M & A activity makes outperformance harder

van-eyk/fund-managers/fund-manager/government/chief-executive/

9 February 2007
| By Darin Tyson-Chan |

The increase in merger and acquisition activity across the globe is making it significantly more difficult for fund managers to outperform their respective markets, according to the head of a leading research company.

This recent development has meant fund managers now have to monitor both poorly performing stocks along with solid performers in order to deliver above benchmark returns.

“Fund managers have found it hard to outperform in the last 12 months because they’ve forgotten about the companies they wouldn’t normally invest in and are way underweight in,” van Eyk chief executive Stephen van Eyk said, speaking at a Financial Services Partners conference.

“These are the companies being picked off in this merger and acquisition activity, so now they’re having to watch their underweights very closely as well as the overweights that they think are the really good stocks,” he added.

Van Eyk feels the current market environment is also presenting a challenge for investors, as trying to select a fund manager with strategies to take advantage of this phenomenon is extremely difficult.

“What manager would you pick that would have a position in those stocks that are being taken over?” van Eyk asked.

“You could say that some stocks that have been taken over have gone up in sympathy just in case they were going to get taken over, so I suppose it would be a value strategy, favouring value, lower grade companies.
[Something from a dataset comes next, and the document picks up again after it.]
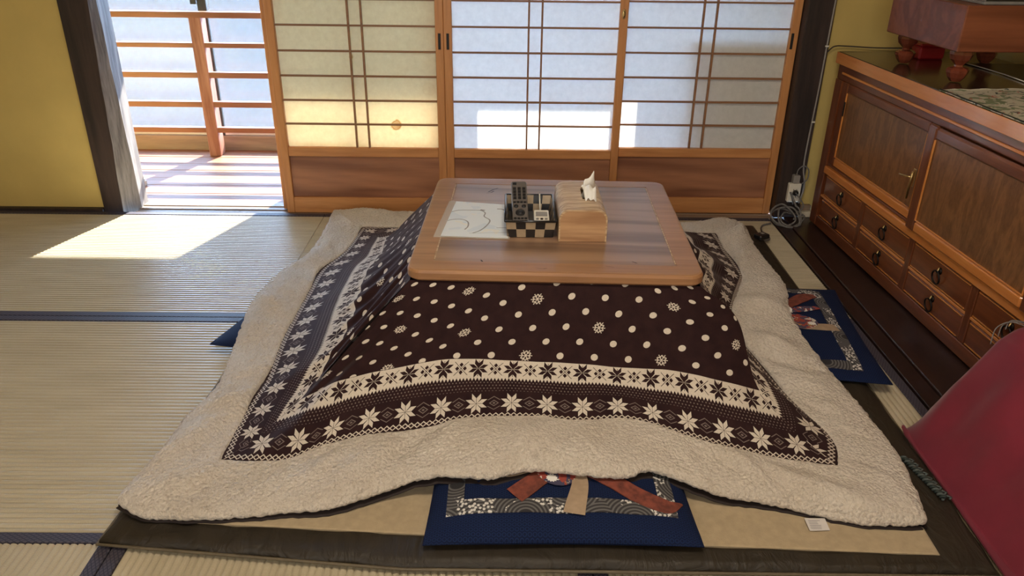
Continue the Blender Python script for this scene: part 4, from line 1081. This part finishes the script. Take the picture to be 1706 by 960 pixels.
# ================================================================== OUTLET AND CABLES
ot = thing('wall_socket', 'cream double socket on the foot of the dark right post', 'socket', (1.2185, YS-.0125, .083), 0)
bxo('plate', (-.026, .026, -.024, -.0002, .0, .082), M['white_plastic'], ot, .003)
bxo('face', (-.019, .019, -.0265, -.0243, .010, .072), M['white_plastic'], ot, .001)
for z in (.022, .050):
    for x in (-.006, .006): bxo('slot', (x-.0012, x+.0012, -.0271, -.0266, z, z+.009), M['black'], ot, 0)
pg_ = thing('plug', 'black plug in the cream socket on the dark post', 'plug', (1.2195, YS-.0398, .128), 0)
ob('plug_body', mesh('plug_body', lathe([(.0, -.0), (.011, .0), (.013, .006), (.010, .016), (.006, .022), (.0, .023)], 12), M['black_plastic'], True), pg_).rotation_euler = (PI/2, 0, 0)
ob('cable', mesh('cable', tube(spline([(.0, -.023, .0), (.012, -.040, -.015), (.030, -.040, -.045), (.018, -.030, -.075), (-.005, -.02, -.060)], 30), .0028, 7), M['grey_cord'], True), pg_)
ad = thing('adapter', 'small grey adapter standing above the cream socket', 'adapter', (1.2185, YS-.0128, .1665), 0)
bxo('adapter_body', (-.014, .014, -.026, -.0002, .0, .034), M['grey_plastic'], ad, .002)
ob('cable', mesh('cable', tube(spline([(.0, -.013, .034), (.004, -.016, .060), (.024, -.018, .075), (.046, -.018, .055), (.045, -.018, .015), (.020, -.020, -.005)], 40), .0026, 7), M['grey_cord'], True), ad)
vc = thing('wall_cable', 'thin pale cable running down the dark right post to the socket', 'cable', (0, 0, 0))
ob('cable', mesh('cable', tube(spline([(1.262, YS-.016, 1.75), (1.258, YS-.016, 1.2), (1.252, YS-.016, .8), (1.250, YS-.016, .55), (1.244, YS-.016, .30), (1.247, YS-.018, .22), (1.262, YS-.020, .15), (1.250, YS-.024, .075)], 70), .0035, 7), M['grey_plastic'], True), vc)
for z in (.42, .72): bxo('cable_clip', (1.245, 1.259, YS-.0205, YS-.0125, z, z+.006), M['white_plastic'], vc, .001)
tcb = thing('wall_cable', 'thin dark cable lying along the back edge of the cabinet top', 'cable', (0, 0, 0))
ob('cable', mesh('cable', tube(spline([(1.262, YS-.006, .700), (1.285, YS-.010, .722), (1.34, YS-.004, .722), (1.45, YS-.006, .7175), (1.60, YS-.006, .7175)], 40), .0026, 6), M['dark_mark'], True), tcb)
ob('connector', mesh('connector', tube([(1.60, YS-.006, .7175), (1.625, YS-.006, .7175)], .0045, 8), M['black_plastic'], True), tcb)
cc = thing('coiled_cord', 'grey braided cord coiled on the floor at the foot of the right post', 'cord', (0, 0, 0))
pts = []
for i in range(110):
    a = i/110*2*PI*4.2; rr_ = .052+.012*math.sin(a*1.7); k = i/110
    pts.append((1.165+rr_*math.cos(a)*1.0+.020*math.sin(a*.37)+.03*k, 3.095+.035*math.sin(a)+.01*math.cos(a*.6), .0075+.040*(1+math.sin(a))*(.35+.65*abs(math.sin(a*.31)))))
pts += [tuple(p) for p in spline([pts[-1], (1.215, 3.14, .10), (1.200, 3.15, .13), (1.215, 3.152, .095), (1.222, 3.155, .075)], 20)[1:]]
ob('cord_loops', mesh('cord_loops', tube(pts, .0040, 7), M['grey_cord'], True), cc)
ob('cord_tail', mesh('cord_tail', tube(spline([(1.12, 3.10, .0065), (1.075, 3.07, .0065), (1.055, 3.00, .0065), (1.065, 2.93, .0065), (1.03, 2.89, .012)], 30), .0038, 7), M['grey_cord'], True), cc)
pw = thing('cord_switch', 'dark rocker switch box on the rug edge behind the quilt', 'switch', (1.018, 2.885, .0255), .5)
bxo('switch_body', (-.030, .022, -.020, .020, .0, .020), M['black_plastic'], pw, .004); bxo('rocker', (-.008, .006, -.007, .007, .0205, .023), M['grey_plastic'], pw, .001)

# ================================================================== RED BLANKET
rb = thing('red_blanket', 'burgundy velour blanket draped in a mound at the lower right corner', 'blanket', (0, 0, 0))
nx_, ny_ = 150, 170
Xg = 1.0+np.linspace(0, 1, nx_)[None, :]*.325; Yg = .55+np.linspace(0, 1, ny_)[:, None]*1.16
Xg, Yg = np.broadcast_arrays(Xg, Yg); Xg, Yg = Xg.copy(), Yg.copy()
yend = np.interp(Xg, [1.0, 1.06, 1.34], [1.635, 1.665, 1.70]); Yg = .55+(Yg-.55)/1.16*(yend-.55)
left = np.interp(Yg, [.5, 1.16, 1.39, 1.60, 1.72], [.975, .992, 1.000, 1.003, 1.03]); Xg = left+(Xg-1.0)
prof = np.interp(Xg, [1.0, 1.03, 1.058, 1.092, 1.13, 1.16, 1.20, 1.30, 1.34], [.0, .052, .10, .180, .245, .292, .318, .345, .36])
near = np.clip((1.60-Yg)/.9, 0, 1); prof = prof*(1-.25*near)
fall = 1-np.clip((Yg-(yend-.085))/.085, 0, 1)**1.6
z = .010+prof*fall
dl = np.clip((Xg-left)/.10, 0, 1)
z += (.006*np.sin(Yg*62+Xg*22)*np.exp(-((Xg-left-.05)/.06)**2)+.012*np.sin(Yg*24-Xg*30)*np.exp(-((Xg-left-.12)/.10)**2)+hnoise(Xg*9, Yg*9, 61)*.020+hnoise(Xg*26, Yg*20, 62)*.003)*dl*np.clip(fall, .3, 1)
z = np.maximum(z, .009+.016*(Xg < 1.02))
top = np.stack([Xg, Yg, z], -1).reshape(-1, 3); bot = top.copy(); bot[:, 2] = np.maximum(bot[:, 2]-.004, .0075)
ob('blanket', npmesh('blanket', [top, bot], [gridfaces(ny_, nx_, 0), gridfaces(ny_, nx_, ny_*nx_, True)], M['red_cloth']), rb)
# twisted cord trim on the rug beside the blanket
tw = []
p0, p1 = Vector((.951, 1.500, .0305)), Vector((.978, 1.355, .0305)); d = (p1-p0); L_ = d.length; d.normalize(); nrm = d.cross(Vector((0, 0, 1)))
for s in (0, PI):
    pts = [p0+d*(L_*i/90)+nrm*(.0048*math.cos(i*.62+s))+Vector((0, 0, 1))*(.0040*math.sin(i*.62+s)) for i in range(91)]
    ob('trim_cord', mesh('trim_cord', tube(pts, .0034, 6), M['green_cord' if s else 'grey_green_cord'], True), rb, label='twisted green and grey cord trim')
for i in range(9):
    q = p0+d*(L_*(i+.5)/9); ob('trim_loop', mesh('trim_loop', tube([q+nrm*-.004, q+nrm*-.014+d*.003, q+nrm*-.017+d*.009, q+nrm*-.010+d*.012], .0024, 6), M['grey_green_cord'], True), rb)
for i in range(3):
    q = [(1.145+.012*i, 1.60, .285+.02*i), (1.150+.014*i, 1.605, .325+.01*i), (1.175+.016*i, 1.60, .345), (1.21+.01*i, 1.59, .338)]
    ob('loose_thread', mesh('loose_thread', tube(spline(q, 16), .0013, 5), M['grey_cord'], True), rb)
# ceiling fixture of the room
lp = thing('ceiling_lamp', 'square pale ceiling lamp above the table, out of frame', 'lamp', (.15, .95, 2.30))
bxo('lamp_box', (-.30, .30, -.30, .30, .0, .095), M['white_paint'], lp, .01)
bxo('diffuser', (-.28, .28, -.28, .28, -.012, -.0005), M['lamp_glow'], lp, .004)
There are some managers who have just got lucky and hit it,” he said.

While many investors would not categorise Qantas in the category of a company van Eyk described, he felt the company’s recent characteristics made it a good match.

“It wasn’t a boomer and Qantas had been trying to outsource bits of its operation, with all of the controversy of having its maintenance done overseas … but if the Government continually steps in and says, ‘No you can’t do that’, the company will actually get taken out,” van Eyk said.